David Balton

Anniversaries provide an opportunity to take stock of where we are, and to consider where we hope to go. The U.S. Chairmanship of the Arctic Council has taken this opportunity to heart in considering the 20th Anniversary of the Council’s founding, on September 19.

The first twenty years of the Arctic Council have seen remarkable change. The Council has grown – in stature, in ambition and in effectiveness. An increasing number of non-Arctic States, as well as intergovernmental and non-governmental organizations, have sought and obtained accredited observer status. The Council has established a permanent secretariat and strengthened its internal operations.

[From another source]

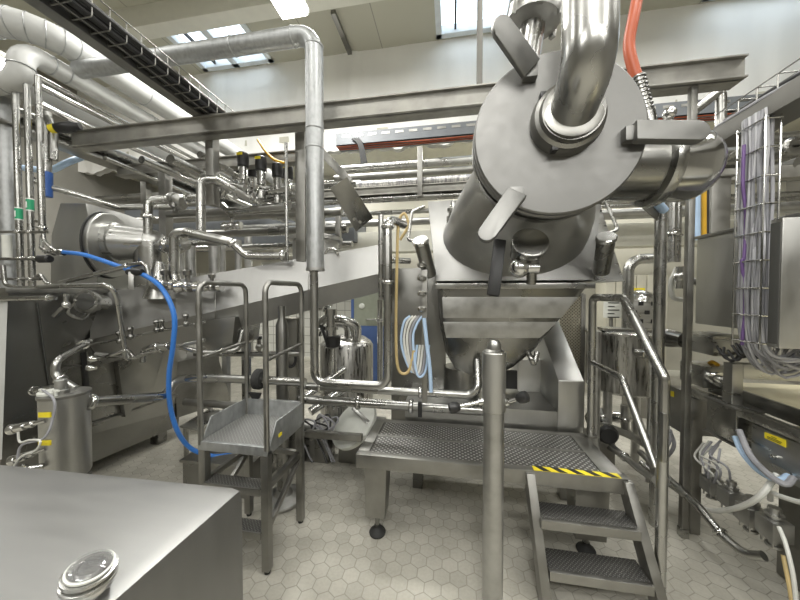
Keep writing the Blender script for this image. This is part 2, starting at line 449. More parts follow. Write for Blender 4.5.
# hall lamps, seen and unseen, plus added fill lamps
def lamp(x, y, z, sx, sy, w, col=(1, .99, .95), tilt=0):
    l = bpy.data.lights.new('hall_and_fill_lamp', 'AREA'); l.shape = 'RECTANGLE'; l.size = sx; l.size_y = sy; l.energy = w; l.color = col
    o = bpy.data.objects.new('hall_and_fill_lamp', l); COL.objects.link(o); o.location = (x, y, z); o.rotation_euler = (math.radians(tilt), 0, 0); return o
def fixture(x, y, z, sx, sy, w, label):
    t = thing('ceiling_lamp', label, 'lamp', (x, y, z))
    G().box(x-sx/2, x+sx/2, y-sy/2, y+sy/2, z+.02, z+.09, .008).obj('housing', 'white_plastic', t)
    G().box(x-sx/2+.02, x+sx/2-.02, y-sy/2+.02, y+sy/2-.02, z, z+.02, .002).obj('diffuser', 'lamp_glow', t)
    G().tube([(x, y, z+.08), (x, y, ZC)], .008, 0, 8).obj('hanger', 'steel_frame', t)
    lamp(x, y, z-.02, sx, sy, w)
p = P(286, 2, 3.1); fixture(p.x, p.y, p.z, .34, .42, 90, 'bright square lamp under the cream ceiling beam, above the galvanised pipe')
p = P(-4, 66, 2.9); fixture(p.x, p.y, p.z, .5, .30, 60, 'glowing lamp behind the insulated elbow at the left edge')
for x, y, w in ((-4, -2.2, 50), (0, -2.4, 45), (3.6, -2.2, 50), (-4.4, .9, 45), (-1.4, -.2, 45), (1.0, .7, 55), (3.4, 1.4, 45), (-1.2, 3.0, 55), (2.5, 3.0, 55), (-5, 3.2, 40)): lamp(x, y, 5.3, 1.3, .35, w)
for x, y, w in ((-2.2, 5.7, 42), (.6, 5.7, 40), (3.4, 5.7, 36)): lamp(x, y, 4.15, 1.3, .2, w)
for x in (-1.9, .6, 2.2): lamp(x, -1.6, 3.4, 1.3, .35, 27, tilt=34)  # added lamps out of view brighten the front faces
o = lamp(.2, -.3, 3.7, .35, 1.2, 32); o.rotation_euler = (0, math.radians(-38), 0)  # added unseen fill lamp aimed at the conveyor side
# strip lamp on the back wall below the pipework
a = P(276, 266, 6.4); t = thing('strip_lamp', 'long fluorescent strip lamp glowing on the beige back wall', 'lamp', a)
G().box(a.x-.35, a.x+.55, 6.36, 6.56, a.z+.03, a.z+.1, .006).obj('housing', 'white_plastic', t)
G().box(a.x-.33, a.x+.53, 6.38, 6.54, a.z-.02, a.z+.03, .004).obj('tube_cover', 'tube_glow', t)
w = bpy.data.worlds.new('sky'); SC.world = w; w.use_nodes = True
bg = w.node_tree.nodes['Background']; bg.inputs[0].default_value = (.9, .95, 1.0, 1); bg.inputs[1].default_value = 3.0
# ================================================================ foreground chest
t = thing('machine_chest', 'large brushed stainless chest with rounded edges filling the lower left foreground', 'machine cover', (-1.25, .5, 0))
g = G(); ang = math.radians(4)
c0 = V((-.682, .902, 0)); ux = V((-math.cos(ang*.4), -math.sin(ang*.4), 0)); uy = V((-.045, -.999, 0))
def rr(p): return [p, p+ux*1.15, p+ux*1.15+uy*.85, p+uy*.85]
g.prism(rr(c0), (0, 0, .95), .045); g.obj('chest_body', 'steel_top', t)
# sight glass with union nut on the chest
b = Q(86, 597, .95); s = thing('sight_glass', 'round chrome sight glass with clear lid standing on the foreground chest', 'gauge', b)
ax = V((.16, -.02, 1)).normalized()
b = Q(88, 594, .95)
G().lathe(b-V((0, 0, .012)), ax, [(0, .028), (.03, .028), (.034, .040), (.044, .040), (.044, .028)], 28).obj('socket', 'steel_polished', s)
G().lathe(b+ax*.034, ax, [(0, .030), (.003, .046), (.009, .046), (.011, .040), (.016, .040), (.018, .045), (.024, .045), (.026, .036)], 32).obj('union_ring', 'steel_pipe', s)
G().lathe(b+ax*.059, ax, [(0, .034), (.002, .040), (.006, .040), (.007, .035), (0, .034)], 32, False).obj('gasket', 'white_plastic', s)
G().lathe(b+ax*.0655, ax, [(0, .036), (.003, .0365), (.006, .030), (.007, .01)], 32).obj('lens', 'gauge_glass', s)
g = G(); u_, w_, _ = frame(ax)
g.lathe(b+ax*.058, ax, [(0, .033), (.001, .033), (-.004, .026), (.002, .02), (.004, .012)], 28)
g.torus(b+ax*.062, ax, .021, .003, 24, 6)
g.obj('inner_fitting', 'steel_dark', s)

# ================================================================ platform with stairs
X0, X1, Y0, Y1, PZ = -.585, .95, 1.785, 2.33, .59
pf = thing('work_platform', 'stainless work platform with dimpled deck, two steps and a handrail in front of the kettle', 'platform', (.2, 2.05, 0))
g = G(); g.box(X0, X1, Y0, Y0+.05, PZ-.085, PZ, .004); g.box(X0, X1, Y1-.05, Y1, PZ-.085, PZ, .004)
g.box(X0, X0+.075, Y0+.05, Y1-.05, PZ-.085, PZ, .004); g.box(X1-.11, X1, Y0+.05, Y1-.05, PZ-.085, PZ, .004)
g.box(X0+.07, X1-.1, (Y0+Y1)/2-.01, (Y0+Y1)/2+.01, PZ-.06, PZ+.001, .002); g.obj('deck_frame', 'steel_frame', pf)
yc = (Y0+Y1)/2
G().box(X0+.08, X1-.115, yc+.012, Y1-.052, PZ-.02, PZ-.003, 0).obj('deck_panel', 'dimpled_deck', pf)
G().box(X0+.08, X1-.115, Y0+.052, yc-.012, PZ-.02, PZ-.003, 0).obj('deck_panel', 'dimpled_deck', pf)
st = G().box(.47, X1-.03, Y0+.004, Y0+.05, PZ, PZ+.0015, 0).obj('warning_strip', 'yellow_label', pf, 'yellow and black hazard strip')
g = G()
for k in range(5):
    x = .52+k*.088; g.prism([(x, Y0+.004, PZ+.002), (x+.04, Y0+.004, PZ+.002), (x+.0, Y0+.05, PZ+.002), (x-.04, Y0+.05, PZ+.002)], (0, 0, .001))
g.obj('black_stripe', 'black_plastic', st)
def pleg(x0, x1, y, zt, zb):
    g = G(); w = (x1-x0)*.42
    g.loft([[V((x0, y, zt)), V((x1, y, zt)), V((x1, y+.16, zt)), V((x0, y+.16, zt))],
            [V((x0+.005, y+.005, zb)), V((x1-.015, y+.005, zb)), V((x1-.015, y+.13, zb)), V((x0+.005, y+.13, zb))]])
    l = g.obj('leg', 'steel_frame', pf)
    c = V(((x0+x1)/2-.005, y+.07, 0))
    g = G(); g.cyl(c+V((0, 0, .02)), c+V((0, 0, zb)), .016, None, 12); g.lathe(c+V((0, 0, zb-.03)), (0, 0, 1), [(0, .026), (.03, .026)], 6); g.obj('spindle', 'steel_dark', l)
    G().lathe(c, (0, 0, 1), [(0, .052), (.012, .055), (.022, .05), (.045, .022), (.06, .02)], 20).obj('foot', 'black_rubber', l)
pleg(-.545, -.40, 1.84, PZ-.085, .15); pleg(.74, .93, 1.92, PZ-.085, .12)
def strg(xa, xb, w):
    a = V((xa, Y0-.02, PZ-.01)); b = V((xb, Y0-.28, .0))
    u = V((0, .12, 0)); G().prism([a, a+u*.9, b+u, b], (w, 0, 0), .003).obj('stringer', 'steel_frame', pf)
strg(.425, .455, .045); strg(.925, .985, .045)
def tread(z, y, x0, x1):
    g = G(); g.box(x0, x1, y, y+.15, z-.012, z, .002); tr = g.obj('tread', 'tread_plate', pf)
    g = G(); g.box(x0, x1, y-.004, y+.02, z-.045, z+.002, .002); g.box(x0, x1, y+.13, y+.15, z-.045, z-.012, .002); g.obj('tread_edge', 'steel_frame', tr)
tread(.40, Y0-.125, .475, .945); tread(.20, Y0-.205, .495, .96)
rx = 1.03
rl = [(.975, 2.29, PZ), (.975, 2.29, 1.57), (.985, 1.93, 1.57), (rx, 1.655, 1.185), (rx, 1.655, .03)]
h = G().tube(rl, .024, .045, 16).obj('handrail', 'steel_pipe', pf)
lo = [(.975, 2.29, 1.16), (.98, 1.98, 1.16), (1.0, 1.64, .60), (.985, 1.62, .42)]
lo = [V((.975, 2.285, P(588, 362, 2.285).z)), P(622, 378, 1.96), P(656, 468, 1.68)]
G().tube(lo, .019, .04, 12).obj('knee_rail', 'steel_pipe', pf)
G().box(rx-.022, rx-.006, 1.62, 1.66, .78, 1.02, .003).obj('clip_plate', 'steel_frame', h)
G().cyl((.975, 2.29, PZ), (.975, 2.29, PZ+.012), .04, .04, 20).obj('post_flange', 'steel_frame', h)

# ================================================================ telescopic support post
px = P(493, 500, 1.42); X, Y = px.x, px.y
s = thing('support_post', 'vertical stainless post with clamp collar and two lever knobs in front of the platform', 'post', (X, Y, 0))
G().lathe((X, Y, 0), (0, 0, 1), [(0, .12), (.012, .12), (.02, .05), (.02, .0465), (1.075, .0465)], 28).obj('lower_tube', 'steel_worn', s)
c = G().lathe((X, Y, 1.06), (0, 0, 1), [(0, .049), (.004, .0525), (.268, .0525), (.272, .049)], 28).obj('collar', 'steel_brushed', s)
G().lathe((X, Y, 1.33), (0, 0, 1), [(0, .046), (.006, .046), (.014, .031), (.04, .03), (.055, .02), (.06, .001)], 24).obj('inner_rod', 'steel_pipe', s)
for sx, e in ((-1, (456, 407, 1.40)), (1, (521, 398, 1.38))):
    a = V((X+sx*.05, Y-.005, 1.10)); q = P(*e)
    l = G().cyl(a, q, .010, .009, 12).cyl(a-(q-a).normalized()*.01, a+(q-a).normalized()*.02, .017, None, 12).obj('clamp_lever', 'steel_polished', c)
    d = (q-a).normalized(); G().lathe(q-d*.02, d, [(0, .012), (.01, .022), (.03, .026), (.048, .024), (.055, .012)], 16).obj('knob', 'black_plastic', c)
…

The issues confronting the Arctic Council have also grown – in number and significance – in reflection of the dramatic changes in the region. The warming Arctic climate in particular commands unprecedented attention, as governments, Arctic residents and civil society strive to understand and address the potentially profound consequences of climate change for the Arctic and the planet as a whole.


As the United States assumed the Chairmanship of the Council, we also recognized that climate change was not the only topic demanding attention. We created a Chairmanship theme (“One Arctic: Shared Opportunities, Challenges and Responsibilities”) to address the impacts of climate change as well as to promote Arctic Ocean safety, security and stewardship, and to improve economic and living conditions.

At the mid-point of our two-year Chairmanship, we have a better sense of what the Arctic Council has accomplished, and what remains to be done. To mention just a few initiatives:

  • The Circumpolar Local Environmental Observer network (CLEO) took a major step forward with the launch of the “LEO reporter” app, enhancing the ability of indigenous communities to share their observations of weather and environmental anomalies.
  • The “One Health” initiative completed a survey of some 450 participants in 14 countries, believed to be the largest ever survey of One Health awareness and practices at a regional level.
  • The Council developed a set of guidelines for the safe operation of unmanned aircraft systems in the Arctic, the first time such guidelines have been developed for any geographic region.
  • In follow-up to the Agreement on Cooperation on Arctic Marine Oil Pollution Preparedness and Response entering into force, which strengthened international cooperation in the event of an oil spill in the Arctic, the Arctic States have begun to implement the agreement through joint exercises.

Looking ahead, the Arctic States expect to conclude a legally binding agreement to enhance scientific cooperation in the Arctic, to be signed by Arctic Ministers at the 10th Arctic Council Ministerial meeting on May 11, 2017 in Fairbanks, Alaska. Work also continues on a broad range of other initiatives including:

  • increasing local capacity for managing renewable resource microgrids;
  • tracking and mitigating black carbon and methane emissions;
  • assessing circumpolar telecommunications capacity;
  • evaluating the effectiveness of suicide interventions;
  • improving sewage treatment and local water delivery;
  • producing high-resolution digital elevation models of the Arctic;
  • building a network of Arctic marine protected areas;
  • broadening cooperation on Arctic Ocean issues; and
  • much more.

We have also strengthened the Council itself in a variety of ways. The Council adopted Communications and Outreach Guidelines, updated its Communications Strategy, and worked to raise Arctic awareness in the United States and other countries. We have made it easier to access Arctic Council documents and have improved the Arctic Council website. Perhaps most importantly, we have taken steps to improve Arctic Council cohesiveness, including in the ways the Council interacts with other international bodies.

I am particularly pleased with the work of the Council in relation to its many observers. We have found new ways to engage with observers. We have created an application form for those who seek observer status, as well as a new template for use by observers when submitting their regular reports. Finally, we will soon complete the first-ever review of observer participation.

The Council is also already looking beyond the U.S. Chairmanship. We are considering the development of a long-term Strategic Plan and are seeking to make Arctic Council financing more secure and predictable. We are considering whether the work of the Council should become more systematic and cross-cutting, including with respect to climate change and sustainable development. The United States and Finland have also begun the critical process of ensuring a smooth transition in chairmanships.

The United States has had the great honor of chairing Arctic Council for the second time. At the twenty year mark, this has been a dynamic and important period. We will do our best to finish with as much momentum as when our chairmanship began, and look forward to continuing to serve the Council as an active, constructive member in the future.